Leaving out every picture, copy the lines of the data exactly, from the first through the line containing "li.build('emblem_drawing', M_ink, lab)".

>>>

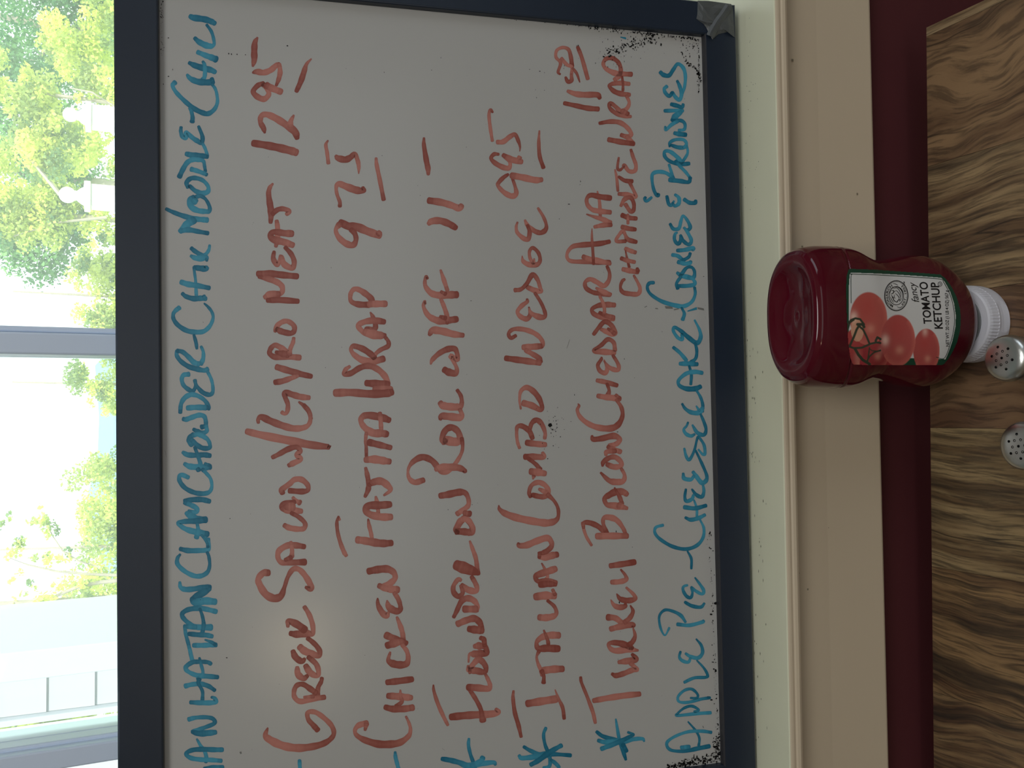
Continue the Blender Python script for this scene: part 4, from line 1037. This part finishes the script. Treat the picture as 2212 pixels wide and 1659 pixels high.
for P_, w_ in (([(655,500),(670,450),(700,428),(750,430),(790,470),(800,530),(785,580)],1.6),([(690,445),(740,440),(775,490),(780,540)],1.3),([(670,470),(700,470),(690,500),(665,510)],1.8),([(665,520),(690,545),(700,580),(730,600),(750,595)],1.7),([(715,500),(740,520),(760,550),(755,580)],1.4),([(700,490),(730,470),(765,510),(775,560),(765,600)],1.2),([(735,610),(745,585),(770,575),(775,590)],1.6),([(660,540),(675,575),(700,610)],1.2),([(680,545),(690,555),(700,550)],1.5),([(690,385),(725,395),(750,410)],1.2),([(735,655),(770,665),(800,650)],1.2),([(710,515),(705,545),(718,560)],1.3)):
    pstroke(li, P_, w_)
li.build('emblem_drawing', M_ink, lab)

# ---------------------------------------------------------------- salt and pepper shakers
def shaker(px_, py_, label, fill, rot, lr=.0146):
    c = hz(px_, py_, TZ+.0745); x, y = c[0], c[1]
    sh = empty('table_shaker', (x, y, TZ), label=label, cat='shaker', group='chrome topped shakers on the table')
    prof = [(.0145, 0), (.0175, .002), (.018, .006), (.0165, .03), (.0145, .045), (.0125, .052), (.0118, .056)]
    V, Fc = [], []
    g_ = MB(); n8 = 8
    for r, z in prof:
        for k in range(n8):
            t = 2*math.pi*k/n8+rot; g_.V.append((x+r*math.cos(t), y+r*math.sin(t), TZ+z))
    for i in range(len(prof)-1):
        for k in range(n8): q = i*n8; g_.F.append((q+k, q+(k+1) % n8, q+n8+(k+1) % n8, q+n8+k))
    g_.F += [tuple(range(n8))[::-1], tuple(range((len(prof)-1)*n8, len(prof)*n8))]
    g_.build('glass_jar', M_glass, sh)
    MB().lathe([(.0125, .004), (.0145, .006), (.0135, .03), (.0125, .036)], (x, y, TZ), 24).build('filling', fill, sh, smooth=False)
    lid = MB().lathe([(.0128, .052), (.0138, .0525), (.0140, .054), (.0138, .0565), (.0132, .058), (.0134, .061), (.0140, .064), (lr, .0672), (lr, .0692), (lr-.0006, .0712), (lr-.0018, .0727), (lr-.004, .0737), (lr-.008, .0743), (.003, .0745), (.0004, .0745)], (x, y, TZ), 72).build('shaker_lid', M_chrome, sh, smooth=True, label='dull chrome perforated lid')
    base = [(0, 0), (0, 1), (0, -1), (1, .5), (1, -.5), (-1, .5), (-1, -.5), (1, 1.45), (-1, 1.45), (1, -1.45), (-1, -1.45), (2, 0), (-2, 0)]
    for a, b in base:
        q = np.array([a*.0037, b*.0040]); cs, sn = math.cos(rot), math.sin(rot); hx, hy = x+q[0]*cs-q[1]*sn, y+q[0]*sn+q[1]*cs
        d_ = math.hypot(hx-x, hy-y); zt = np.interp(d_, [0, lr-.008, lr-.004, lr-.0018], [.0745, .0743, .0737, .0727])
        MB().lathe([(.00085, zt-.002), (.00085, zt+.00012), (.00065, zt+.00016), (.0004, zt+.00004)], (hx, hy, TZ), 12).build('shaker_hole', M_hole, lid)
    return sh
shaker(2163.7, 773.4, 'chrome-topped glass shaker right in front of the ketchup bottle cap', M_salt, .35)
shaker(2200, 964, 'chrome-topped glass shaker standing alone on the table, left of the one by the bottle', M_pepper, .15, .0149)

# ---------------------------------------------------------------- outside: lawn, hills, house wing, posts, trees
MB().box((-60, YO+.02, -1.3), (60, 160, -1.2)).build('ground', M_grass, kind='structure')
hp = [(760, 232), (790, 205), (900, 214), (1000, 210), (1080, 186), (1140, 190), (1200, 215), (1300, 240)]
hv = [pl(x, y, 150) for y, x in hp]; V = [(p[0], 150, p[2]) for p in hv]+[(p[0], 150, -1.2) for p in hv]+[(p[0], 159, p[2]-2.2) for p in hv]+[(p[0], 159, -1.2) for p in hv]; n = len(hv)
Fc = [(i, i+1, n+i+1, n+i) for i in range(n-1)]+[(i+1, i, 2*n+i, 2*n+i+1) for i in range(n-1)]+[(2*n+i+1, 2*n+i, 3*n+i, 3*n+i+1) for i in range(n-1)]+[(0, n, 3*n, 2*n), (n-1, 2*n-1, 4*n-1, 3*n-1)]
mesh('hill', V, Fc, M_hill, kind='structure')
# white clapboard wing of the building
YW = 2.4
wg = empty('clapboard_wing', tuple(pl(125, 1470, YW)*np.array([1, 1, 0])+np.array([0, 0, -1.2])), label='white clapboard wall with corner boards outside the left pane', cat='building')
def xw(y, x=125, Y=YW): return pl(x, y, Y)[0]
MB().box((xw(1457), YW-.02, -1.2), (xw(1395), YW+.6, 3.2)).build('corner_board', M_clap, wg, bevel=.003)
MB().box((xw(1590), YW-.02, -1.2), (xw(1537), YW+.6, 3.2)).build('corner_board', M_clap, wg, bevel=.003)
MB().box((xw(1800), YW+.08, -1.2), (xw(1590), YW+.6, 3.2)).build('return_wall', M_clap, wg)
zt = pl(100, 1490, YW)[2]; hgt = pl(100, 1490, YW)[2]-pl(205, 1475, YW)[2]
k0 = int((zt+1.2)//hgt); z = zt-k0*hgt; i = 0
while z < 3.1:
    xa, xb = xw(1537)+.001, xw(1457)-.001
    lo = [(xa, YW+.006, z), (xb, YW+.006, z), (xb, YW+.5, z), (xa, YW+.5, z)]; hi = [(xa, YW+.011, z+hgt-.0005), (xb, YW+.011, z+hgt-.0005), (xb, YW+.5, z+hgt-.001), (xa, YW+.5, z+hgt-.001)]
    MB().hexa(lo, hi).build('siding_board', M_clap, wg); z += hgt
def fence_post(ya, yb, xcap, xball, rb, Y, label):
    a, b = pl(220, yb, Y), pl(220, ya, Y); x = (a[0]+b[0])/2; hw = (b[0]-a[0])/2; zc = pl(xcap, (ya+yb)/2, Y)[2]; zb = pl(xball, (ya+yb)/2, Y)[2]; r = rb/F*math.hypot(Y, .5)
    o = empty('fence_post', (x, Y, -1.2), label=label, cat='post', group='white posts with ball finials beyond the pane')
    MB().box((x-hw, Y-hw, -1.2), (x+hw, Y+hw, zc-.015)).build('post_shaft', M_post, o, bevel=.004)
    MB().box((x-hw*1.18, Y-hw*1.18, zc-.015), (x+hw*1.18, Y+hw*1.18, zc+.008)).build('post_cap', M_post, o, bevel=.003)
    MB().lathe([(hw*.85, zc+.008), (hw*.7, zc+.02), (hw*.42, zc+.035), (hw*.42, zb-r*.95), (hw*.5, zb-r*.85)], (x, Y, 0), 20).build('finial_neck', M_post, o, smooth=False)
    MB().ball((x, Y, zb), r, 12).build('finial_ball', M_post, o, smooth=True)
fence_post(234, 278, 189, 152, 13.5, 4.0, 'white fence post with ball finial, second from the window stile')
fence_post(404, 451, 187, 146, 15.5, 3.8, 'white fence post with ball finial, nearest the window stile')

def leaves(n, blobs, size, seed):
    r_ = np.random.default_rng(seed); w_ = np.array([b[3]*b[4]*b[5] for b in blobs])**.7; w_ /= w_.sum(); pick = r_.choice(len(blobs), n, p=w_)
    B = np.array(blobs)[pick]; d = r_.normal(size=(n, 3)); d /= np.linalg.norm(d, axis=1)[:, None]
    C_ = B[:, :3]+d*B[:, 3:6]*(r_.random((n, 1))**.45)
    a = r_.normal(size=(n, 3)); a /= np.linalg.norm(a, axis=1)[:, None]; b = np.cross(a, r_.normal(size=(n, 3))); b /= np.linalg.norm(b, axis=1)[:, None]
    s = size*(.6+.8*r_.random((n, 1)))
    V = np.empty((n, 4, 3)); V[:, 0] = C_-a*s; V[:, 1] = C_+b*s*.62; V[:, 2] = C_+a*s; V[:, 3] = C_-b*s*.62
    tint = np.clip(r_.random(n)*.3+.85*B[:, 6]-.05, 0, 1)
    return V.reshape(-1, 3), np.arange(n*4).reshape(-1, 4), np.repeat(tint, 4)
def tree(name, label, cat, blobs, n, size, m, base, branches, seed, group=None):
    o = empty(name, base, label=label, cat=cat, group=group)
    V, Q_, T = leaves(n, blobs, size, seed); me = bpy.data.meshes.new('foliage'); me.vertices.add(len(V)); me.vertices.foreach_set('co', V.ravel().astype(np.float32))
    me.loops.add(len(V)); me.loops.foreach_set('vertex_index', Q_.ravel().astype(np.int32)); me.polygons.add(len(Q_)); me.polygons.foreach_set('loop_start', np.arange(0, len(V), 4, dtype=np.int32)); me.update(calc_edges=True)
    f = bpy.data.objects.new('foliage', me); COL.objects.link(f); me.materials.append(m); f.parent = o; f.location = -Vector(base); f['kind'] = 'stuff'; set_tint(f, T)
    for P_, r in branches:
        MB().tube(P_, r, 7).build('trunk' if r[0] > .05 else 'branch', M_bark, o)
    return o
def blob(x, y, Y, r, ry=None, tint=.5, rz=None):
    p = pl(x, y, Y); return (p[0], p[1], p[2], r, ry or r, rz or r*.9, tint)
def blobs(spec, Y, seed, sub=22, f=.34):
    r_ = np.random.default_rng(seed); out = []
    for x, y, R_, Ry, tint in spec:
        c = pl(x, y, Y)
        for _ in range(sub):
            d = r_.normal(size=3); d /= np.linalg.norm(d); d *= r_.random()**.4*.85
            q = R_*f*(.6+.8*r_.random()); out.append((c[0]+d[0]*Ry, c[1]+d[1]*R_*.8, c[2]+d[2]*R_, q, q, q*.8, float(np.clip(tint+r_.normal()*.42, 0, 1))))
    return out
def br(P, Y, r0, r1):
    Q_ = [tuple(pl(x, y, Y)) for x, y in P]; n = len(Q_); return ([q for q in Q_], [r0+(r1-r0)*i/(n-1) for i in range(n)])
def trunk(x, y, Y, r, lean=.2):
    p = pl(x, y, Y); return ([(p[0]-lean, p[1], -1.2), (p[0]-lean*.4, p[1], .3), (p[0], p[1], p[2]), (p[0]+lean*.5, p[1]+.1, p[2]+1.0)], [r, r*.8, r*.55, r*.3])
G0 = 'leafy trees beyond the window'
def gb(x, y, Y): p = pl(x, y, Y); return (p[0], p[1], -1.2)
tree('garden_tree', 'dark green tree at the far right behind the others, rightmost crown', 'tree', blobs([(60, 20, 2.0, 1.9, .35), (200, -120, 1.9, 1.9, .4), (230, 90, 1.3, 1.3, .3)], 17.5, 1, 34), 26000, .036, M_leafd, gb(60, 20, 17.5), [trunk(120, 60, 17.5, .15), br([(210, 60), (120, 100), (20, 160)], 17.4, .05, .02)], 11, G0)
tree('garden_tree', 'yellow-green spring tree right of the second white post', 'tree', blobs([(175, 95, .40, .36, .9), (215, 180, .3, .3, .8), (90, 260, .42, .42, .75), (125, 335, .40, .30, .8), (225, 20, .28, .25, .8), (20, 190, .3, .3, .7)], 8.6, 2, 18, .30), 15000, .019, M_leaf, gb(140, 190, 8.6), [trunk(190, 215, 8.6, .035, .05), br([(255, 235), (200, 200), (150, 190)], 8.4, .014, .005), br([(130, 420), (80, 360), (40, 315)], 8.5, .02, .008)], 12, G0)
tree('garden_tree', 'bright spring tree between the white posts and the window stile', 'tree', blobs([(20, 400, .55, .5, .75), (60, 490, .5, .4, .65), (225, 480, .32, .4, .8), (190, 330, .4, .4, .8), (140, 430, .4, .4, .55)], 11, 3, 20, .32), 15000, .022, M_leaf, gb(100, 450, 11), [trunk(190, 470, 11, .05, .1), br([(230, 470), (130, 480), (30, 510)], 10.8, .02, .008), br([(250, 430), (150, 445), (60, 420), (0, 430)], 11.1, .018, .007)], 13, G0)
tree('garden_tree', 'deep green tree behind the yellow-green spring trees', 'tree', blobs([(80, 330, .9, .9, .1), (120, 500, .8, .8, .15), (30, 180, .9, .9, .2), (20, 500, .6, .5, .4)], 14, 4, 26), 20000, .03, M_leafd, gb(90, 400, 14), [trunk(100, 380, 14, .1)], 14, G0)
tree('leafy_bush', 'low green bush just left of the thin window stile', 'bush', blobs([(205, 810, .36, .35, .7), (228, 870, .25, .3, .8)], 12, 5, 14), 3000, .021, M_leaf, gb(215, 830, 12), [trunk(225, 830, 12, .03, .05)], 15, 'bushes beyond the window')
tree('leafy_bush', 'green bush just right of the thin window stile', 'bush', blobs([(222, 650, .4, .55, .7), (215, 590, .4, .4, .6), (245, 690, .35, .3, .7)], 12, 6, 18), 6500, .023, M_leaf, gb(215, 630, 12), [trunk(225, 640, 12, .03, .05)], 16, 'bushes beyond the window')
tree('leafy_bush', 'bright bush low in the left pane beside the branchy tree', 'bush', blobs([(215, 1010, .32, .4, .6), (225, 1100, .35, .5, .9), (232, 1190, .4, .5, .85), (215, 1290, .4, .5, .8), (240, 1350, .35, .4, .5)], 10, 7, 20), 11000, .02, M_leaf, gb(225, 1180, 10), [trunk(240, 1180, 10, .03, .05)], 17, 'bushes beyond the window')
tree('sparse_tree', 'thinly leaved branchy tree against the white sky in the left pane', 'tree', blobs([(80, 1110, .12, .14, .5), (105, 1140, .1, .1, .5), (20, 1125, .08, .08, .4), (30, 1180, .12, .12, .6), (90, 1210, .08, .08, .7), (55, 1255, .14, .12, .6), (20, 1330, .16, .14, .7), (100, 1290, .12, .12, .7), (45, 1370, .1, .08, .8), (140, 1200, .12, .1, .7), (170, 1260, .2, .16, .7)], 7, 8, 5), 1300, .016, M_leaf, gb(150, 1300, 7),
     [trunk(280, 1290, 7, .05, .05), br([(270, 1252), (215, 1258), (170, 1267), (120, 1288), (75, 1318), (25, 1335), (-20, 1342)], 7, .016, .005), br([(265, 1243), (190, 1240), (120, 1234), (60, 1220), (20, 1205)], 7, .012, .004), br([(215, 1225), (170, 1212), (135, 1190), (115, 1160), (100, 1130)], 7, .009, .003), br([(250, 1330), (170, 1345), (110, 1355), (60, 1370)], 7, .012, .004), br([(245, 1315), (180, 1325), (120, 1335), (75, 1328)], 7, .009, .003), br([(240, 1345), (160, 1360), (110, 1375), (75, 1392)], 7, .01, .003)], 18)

<<<

Response to this task
Continue the Blender Python script for this scene: part 4, from line 1037. This part finishes the script. Treat the picture as 2212 pixels wide and 1659 pixels high.
for P_, w_ in (([(655,500),(670,450),(700,428),(750,430),(790,470),(800,530),(785,580)],1.6),([(690,445),(740,440),(775,490),(780,540)],1.3),([(670,470),(700,470),(690,500),(665,510)],1.8),([(665,520),(690,545),(700,580),(730,600),(750,595)],1.7),([(715,500),(740,520),(760,550),(755,580)],1.4),([(700,490),(730,470),(765,510),(775,560),(765,600)],1.2),([(735,610),(745,585),(770,575),(775,590)],1.6),([(660,540),(675,575),(700,610)],1.2),([(680,545),(690,555),(700,550)],1.5),([(690,385),(725,395),(750,410)],1.2),([(735,655),(770,665),(800,650)],1.2),([(710,515),(705,545),(718,560)],1.3)):
    pstroke(li, P_, w_)
li.build('emblem_drawing', M_ink, lab)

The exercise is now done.